Göran Eliasson, managing director of the concert barn, married to Pers Anna Larsson and the mastermind behind this Broadway programme, gave us Kurt Weill’s and Ogden Nash’s Speak Low. Everybody knows the song, fewer probably that it is from the 1943 musical One Touch of Venus, a great success, later made into a rather floppy film, starring Ava Gardner. Göran, the veteran among the singers, evoked memories of another veteran, Tony Bennett, with some evocative soft crooning.

Tevye’s If I Were a Rich Man, from Fiddler On The Roof, introduced us to Henning von Schulman’s rich bass voice and charismatic stage presence, followed by his baritone colleague Anton Ljungqvist with a honeyed version of Lerner & Loewe’s If Ever I Would Leave You from Camelot, Thomas Hampson like in his elegant reading.

Then there was some deviation from the printed programme. No big deal, of course, and we could uninhibitedly savour Eva-Lotta Ohlsson’s lovely Memory from Lloyd Webber’s Cats. She has a voice that is cut out for musical. Tobias Westman returned to sing the only song that was not a Broadway musical melody, Paul Simon’s Bridge Over Troubled Waters, but he defended the choice by stating that Simon at least was born in New York. Tobias sang it with warmth and Mårten Landström amply demonstrated what an excellent pianist he is.

In All I Ask Of You from The Phantom of the Opera. Lisa Gustafsson and Göran Eliasson played a disillusioned couple in different corners of the coach, the one reading a women’s weekly the other deeply engrossed in the sports pages of the local daily, but little by little interest awakened and the two ended up in a passionate embrace that seemed to last for ever. The audience cheered encouragingly.

Still sweating after the intense close encounter Göran Eliasson joined the other three guys in a riveting act finale: New York, New York. 

The second act opened with Stars from Les Miserables, sung meltingly and magnificently by Anton Ljungqvist. Here is a voice of great potential, pared with his capacity to ‘own the stage’.

Göran Eliasson returned, now cooled down, with a superb rendering of Anthem from Andersson and Ulvaeus’s Chess, and then Eva-Lotta Ohlsson appeared as Eliza in My Fair Lady with a medley of three songs. Henning von Schulman complained that basses are always poor in the world of Broadway musical and as an example he performed Ol’ Man River, Joe’s song from Showboat, made immortal by Paul Robeson. Henning’s low register was impressively black and voluminous. He is certainly a man for Sarastro’s sepulchral notes in Die Zauberflöte. In the company of Eva-Lotta we remained on, or at least close to, the Mississippi and the same musical with a lazy swinging, bluesy rendering of Julie La Verne’s Can’t Help Lovin’ Dat Man Of Mine. The two lower voices, Henning and Anton took us even further away, down to South Pacific and You’ll Never Walk Alone.

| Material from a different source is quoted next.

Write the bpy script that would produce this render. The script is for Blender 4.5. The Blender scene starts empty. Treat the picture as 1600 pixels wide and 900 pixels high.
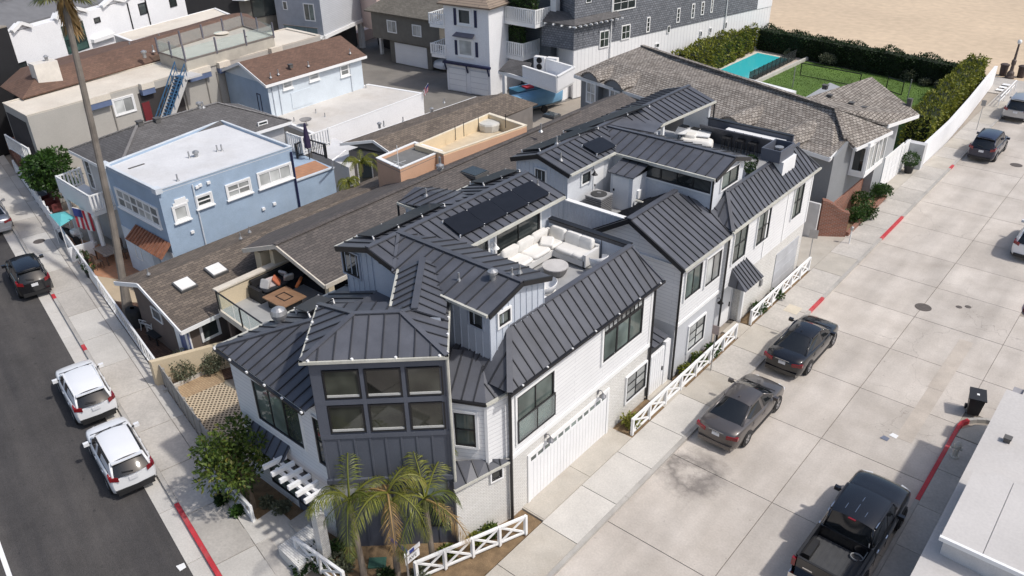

The finale was a selection from Andersson and Ulvaeus’s Kristina från Dufvemåla, a musical premiered in 1995 based on Wilhelm Moberg’s novels about Swedish emigrants to America in the 19th century. It became immensely popular in Sweden but never reached Broadway, probably due to the Swedish perspective, but has been performed in concert versions at Carnegie Hall and Royal Albert Hall and last season it was a great success at the Swedish Theatre in Helsinki. Tobias and Lisa sang and acted this tragic tale touchingly, many in the audience couldn’t resist shedding a tear or two, even the singers were deeply moved.

One could have wished that the concert had stopped there, it was so heartrending, but a gala like this should of course end on a happier note and we were treated to some more music from The Phantom of the Opera and finally a reprise of New York, New York with the whole ensemble.

With intelligent use of colourful lighting, relaxed and humoristic comments between numbers and wholehearted commitment from everybody involved this was another feather in the cap for the 2012 Sångfest at the Vattnäs Concert Barn. May it prosper even more next summer.